## [WHAT YOU NEED TO DO]
Copy out the material below in full, but not its images.

## [DATA SECTION]

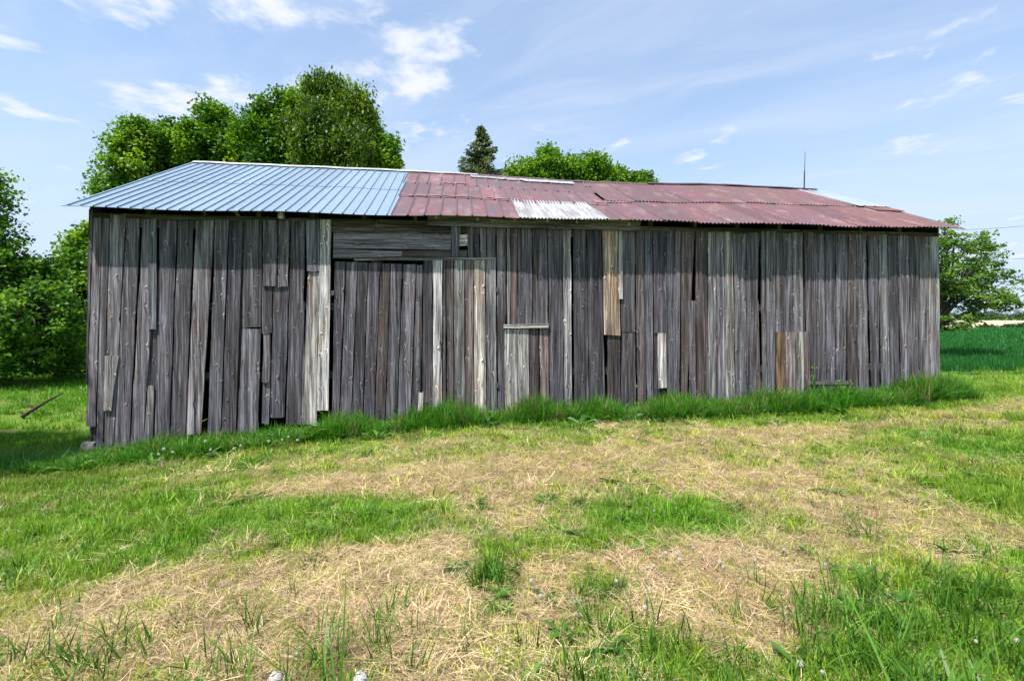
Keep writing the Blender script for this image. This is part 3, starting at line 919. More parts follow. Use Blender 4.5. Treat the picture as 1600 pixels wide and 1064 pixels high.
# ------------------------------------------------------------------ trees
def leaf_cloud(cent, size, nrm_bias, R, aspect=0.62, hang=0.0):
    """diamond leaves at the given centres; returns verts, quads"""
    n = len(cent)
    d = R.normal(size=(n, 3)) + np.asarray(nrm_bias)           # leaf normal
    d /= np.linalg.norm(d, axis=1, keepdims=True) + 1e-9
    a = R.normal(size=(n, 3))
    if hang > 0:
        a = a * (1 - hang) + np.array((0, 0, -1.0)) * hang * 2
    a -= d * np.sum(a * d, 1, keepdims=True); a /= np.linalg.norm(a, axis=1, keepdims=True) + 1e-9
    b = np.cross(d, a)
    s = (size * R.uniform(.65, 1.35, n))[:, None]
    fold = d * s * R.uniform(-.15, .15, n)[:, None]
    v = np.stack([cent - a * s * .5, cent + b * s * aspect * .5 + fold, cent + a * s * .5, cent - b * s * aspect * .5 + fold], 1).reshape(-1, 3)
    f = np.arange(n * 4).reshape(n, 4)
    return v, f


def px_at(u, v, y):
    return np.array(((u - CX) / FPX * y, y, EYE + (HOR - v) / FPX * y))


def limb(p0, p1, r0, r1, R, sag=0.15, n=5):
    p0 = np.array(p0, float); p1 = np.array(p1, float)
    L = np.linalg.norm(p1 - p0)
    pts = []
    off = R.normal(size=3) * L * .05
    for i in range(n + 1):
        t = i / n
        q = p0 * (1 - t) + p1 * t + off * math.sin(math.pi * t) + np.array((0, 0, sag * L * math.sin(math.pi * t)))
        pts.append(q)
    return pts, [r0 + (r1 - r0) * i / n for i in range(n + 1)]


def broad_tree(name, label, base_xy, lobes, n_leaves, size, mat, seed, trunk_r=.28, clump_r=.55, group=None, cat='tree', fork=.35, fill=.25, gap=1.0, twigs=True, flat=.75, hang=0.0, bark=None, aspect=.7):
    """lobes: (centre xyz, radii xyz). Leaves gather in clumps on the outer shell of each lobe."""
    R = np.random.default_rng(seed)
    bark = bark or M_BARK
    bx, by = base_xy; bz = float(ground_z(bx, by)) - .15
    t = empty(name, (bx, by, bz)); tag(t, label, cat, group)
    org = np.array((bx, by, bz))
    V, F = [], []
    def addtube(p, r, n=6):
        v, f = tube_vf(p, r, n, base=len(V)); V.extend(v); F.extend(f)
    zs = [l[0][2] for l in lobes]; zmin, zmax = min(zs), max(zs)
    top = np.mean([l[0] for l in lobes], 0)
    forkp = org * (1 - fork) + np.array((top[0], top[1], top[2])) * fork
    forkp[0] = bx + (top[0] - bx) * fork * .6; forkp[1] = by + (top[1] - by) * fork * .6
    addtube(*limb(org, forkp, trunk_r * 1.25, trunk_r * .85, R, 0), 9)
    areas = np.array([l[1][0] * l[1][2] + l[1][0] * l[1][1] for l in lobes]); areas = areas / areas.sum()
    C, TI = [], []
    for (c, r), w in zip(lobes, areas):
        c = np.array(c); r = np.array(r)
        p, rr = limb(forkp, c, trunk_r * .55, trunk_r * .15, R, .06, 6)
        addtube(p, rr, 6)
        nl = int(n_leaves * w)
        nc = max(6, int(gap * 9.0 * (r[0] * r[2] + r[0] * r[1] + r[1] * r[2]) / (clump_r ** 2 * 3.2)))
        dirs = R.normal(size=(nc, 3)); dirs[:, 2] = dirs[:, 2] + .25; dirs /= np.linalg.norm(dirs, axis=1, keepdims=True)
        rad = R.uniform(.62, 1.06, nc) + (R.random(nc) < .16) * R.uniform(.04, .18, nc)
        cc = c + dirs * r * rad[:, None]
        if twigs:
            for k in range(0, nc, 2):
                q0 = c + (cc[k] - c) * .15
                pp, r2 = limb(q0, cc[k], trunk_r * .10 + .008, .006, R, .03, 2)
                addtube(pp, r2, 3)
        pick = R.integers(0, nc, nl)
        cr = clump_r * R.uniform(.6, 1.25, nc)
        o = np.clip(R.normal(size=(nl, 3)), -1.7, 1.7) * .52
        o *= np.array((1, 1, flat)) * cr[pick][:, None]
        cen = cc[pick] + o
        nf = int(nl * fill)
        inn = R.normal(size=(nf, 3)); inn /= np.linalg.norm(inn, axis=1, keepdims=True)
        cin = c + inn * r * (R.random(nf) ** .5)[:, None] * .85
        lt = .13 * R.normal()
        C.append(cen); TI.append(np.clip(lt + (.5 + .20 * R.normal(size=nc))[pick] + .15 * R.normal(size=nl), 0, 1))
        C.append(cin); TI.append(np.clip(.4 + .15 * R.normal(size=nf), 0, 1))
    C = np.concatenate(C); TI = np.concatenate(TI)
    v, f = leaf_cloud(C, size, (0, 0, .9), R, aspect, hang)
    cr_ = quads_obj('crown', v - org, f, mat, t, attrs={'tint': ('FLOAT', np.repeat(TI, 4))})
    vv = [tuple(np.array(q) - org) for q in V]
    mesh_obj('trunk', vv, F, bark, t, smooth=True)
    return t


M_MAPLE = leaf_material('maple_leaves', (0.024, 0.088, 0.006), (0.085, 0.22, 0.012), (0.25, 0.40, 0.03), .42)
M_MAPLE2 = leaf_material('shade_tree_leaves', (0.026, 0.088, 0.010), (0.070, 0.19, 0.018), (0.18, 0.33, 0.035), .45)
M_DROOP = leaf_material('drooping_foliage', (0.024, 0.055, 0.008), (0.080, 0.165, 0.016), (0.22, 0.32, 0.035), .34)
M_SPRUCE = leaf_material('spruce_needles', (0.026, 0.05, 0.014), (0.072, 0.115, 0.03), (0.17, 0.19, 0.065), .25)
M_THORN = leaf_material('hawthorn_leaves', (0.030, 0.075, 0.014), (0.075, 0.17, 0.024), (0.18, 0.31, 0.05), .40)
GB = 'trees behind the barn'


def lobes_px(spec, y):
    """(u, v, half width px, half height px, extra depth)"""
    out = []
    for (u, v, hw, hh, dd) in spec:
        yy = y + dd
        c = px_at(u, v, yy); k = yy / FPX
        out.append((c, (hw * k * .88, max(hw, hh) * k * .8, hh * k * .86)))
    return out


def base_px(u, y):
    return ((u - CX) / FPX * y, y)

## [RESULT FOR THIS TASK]
Keep writing the Blender script for this image. This is part 3, starting at line 919. More parts follow. Use Blender 4.5. Treat the picture as 1600 pixels wide and 1064 pixels high.
# ------------------------------------------------------------------ trees
def leaf_cloud(cent, size, nrm_bias, R, aspect=0.62, hang=0.0):
    """diamond leaves at the given centres; returns verts, quads"""
    n = len(cent)
    d = R.normal(size=(n, 3)) + np.asarray(nrm_bias)           # leaf normal
    d /= np.linalg.norm(d, axis=1, keepdims=True) + 1e-9
    a = R.normal(size=(n, 3))
    if hang > 0:
        a = a * (1 - hang) + np.array((0, 0, -1.0)) * hang * 2
    a -= d * np.sum(a * d, 1, keepdims=True); a /= np.linalg.norm(a, axis=1, keepdims=True) + 1e-9
    b = np.cross(d, a)
    s = (size * R.uniform(.65, 1.35, n))[:, None]
    fold = d * s * R.uniform(-.15, .15, n)[:, None]
    v = np.stack([cent - a * s * .5, cent + b * s * aspect * .5 + fold, cent + a * s * .5, cent - b * s * aspect * .5 + fold], 1).reshape(-1, 3)
    f = np.arange(n * 4).reshape(n, 4)
    return v, f


def px_at(u, v, y):
    return np.array(((u - CX) / FPX * y, y, EYE + (HOR - v) / FPX * y))


def limb(p0, p1, r0, r1, R, sag=0.15, n=5):
    p0 = np.array(p0, float); p1 = np.array(p1, float)
    L = np.linalg.norm(p1 - p0)
    pts = []
    off = R.normal(size=3) * L * .05
    for i in range(n + 1):
        t = i / n
        q = p0 * (1 - t) + p1 * t + off * math.sin(math.pi * t) + np.array((0, 0, sag * L * math.sin(math.pi * t)))
        pts.append(q)
    return pts, [r0 + (r1 - r0) * i / n for i in range(n + 1)]


def broad_tree(name, label, base_xy, lobes, n_leaves, size, mat, seed, trunk_r=.28, clump_r=.55, group=None, cat='tree', fork=.35, fill=.25, gap=1.0, twigs=True, flat=.75, hang=0.0, bark=None, aspect=.7):
    """lobes: (centre xyz, radii xyz). Leaves gather in clumps on the outer shell of each lobe."""
    R = np.random.default_rng(seed)
    bark = bark or M_BARK
    bx, by = base_xy; bz = float(ground_z(bx, by)) - .15
    t = empty(name, (bx, by, bz)); tag(t, label, cat, group)
    org = np.array((bx, by, bz))
    V, F = [], []
    def addtube(p, r, n=6):
        v, f = tube_vf(p, r, n, base=len(V)); V.extend(v); F.extend(f)
    zs = [l[0][2] for l in lobes]; zmin, zmax = min(zs), max(zs)
    top = np.mean([l[0] for l in lobes], 0)
    forkp = org * (1 - fork) + np.array((top[0], top[1], top[2])) * fork
    forkp[0] = bx + (top[0] - bx) * fork * .6; forkp[1] = by + (top[1] - by) * fork * .6
    addtube(*limb(org, forkp, trunk_r * 1.25, trunk_r * .85, R, 0), 9)
    areas = np.array([l[1][0] * l[1][2] + l[1][0] * l[1][1] for l in lobes]); areas = areas / areas.sum()
    C, TI = [], []
    for (c, r), w in zip(lobes, areas):
        c = np.array(c); r = np.array(r)
        p, rr = limb(forkp, c, trunk_r * .55, trunk_r * .15, R, .06, 6)
        addtube(p, rr, 6)
        nl = int(n_leaves * w)
        nc = max(6, int(gap * 9.0 * (r[0] * r[2] + r[0] * r[1] + r[1] * r[2]) / (clump_r ** 2 * 3.2)))
        dirs = R.normal(size=(nc, 3)); dirs[:, 2] = dirs[:, 2] + .25; dirs /= np.linalg.norm(dirs, axis=1, keepdims=True)
        rad = R.uniform(.62, 1.06, nc) + (R.random(nc) < .16) * R.uniform(.04, .18, nc)
        cc = c + dirs * r * rad[:, None]
        if twigs:
            for k in range(0, nc, 2):
                q0 = c + (cc[k] - c) * .15
                pp, r2 = limb(q0, cc[k], trunk_r * .10 + .008, .006, R, .03, 2)
                addtube(pp, r2, 3)
        pick = R.integers(0, nc, nl)
        cr = clump_r * R.uniform(.6, 1.25, nc)
        o = np.clip(R.normal(size=(nl, 3)), -1.7, 1.7) * .52
        o *= np.array((1, 1, flat)) * cr[pick][:, None]
        cen = cc[pick] + o
        nf = int(nl * fill)
        inn = R.normal(size=(nf, 3)); inn /= np.linalg.norm(inn, axis=1, keepdims=True)
        cin = c + inn * r * (R.random(nf) ** .5)[:, None] * .85
        lt = .13 * R.normal()
        C.append(cen); TI.append(np.clip(lt + (.5 + .20 * R.normal(size=nc))[pick] + .15 * R.normal(size=nl), 0, 1))
        C.append(cin); TI.append(np.clip(.4 + .15 * R.normal(size=nf), 0, 1))
    C = np.concatenate(C); TI = np.concatenate(TI)
    v, f = leaf_cloud(C, size, (0, 0, .9), R, aspect, hang)
    cr_ = quads_obj('crown', v - org, f, mat, t, attrs={'tint': ('FLOAT', np.repeat(TI, 4))})
    vv = [tuple(np.array(q) - org) for q in V]
    mesh_obj('trunk', vv, F, bark, t, smooth=True)
    return t


M_MAPLE = leaf_material('maple_leaves', (0.024, 0.088, 0.006), (0.085, 0.22, 0.012), (0.25, 0.40, 0.03), .42)
M_MAPLE2 = leaf_material('shade_tree_leaves', (0.026, 0.088, 0.010), (0.070, 0.19, 0.018), (0.18, 0.33, 0.035), .45)
M_DROOP = leaf_material('drooping_foliage', (0.024, 0.055, 0.008), (0.080, 0.165, 0.016), (0.22, 0.32, 0.035), .34)
M_SPRUCE = leaf_material('spruce_needles', (0.026, 0.05, 0.014), (0.072, 0.115, 0.03), (0.17, 0.19, 0.065), .25)
M_THORN = leaf_material('hawthorn_leaves', (0.030, 0.075, 0.014), (0.075, 0.17, 0.024), (0.18, 0.31, 0.05), .40)
GB = 'trees behind the barn'


def lobes_px(spec, y):
    """(u, v, half width px, half height px, extra depth)"""
    out = []
    for (u, v, hw, hh, dd) in spec:
        yy = y + dd
        c = px_at(u, v, yy); k = yy / FPX
        out.append((c, (hw * k * .88, max(hw, hh) * k * .8, hh * k * .86)))
    return out


def base_px(u, y):
    return ((u - CX) / FPX * y, y)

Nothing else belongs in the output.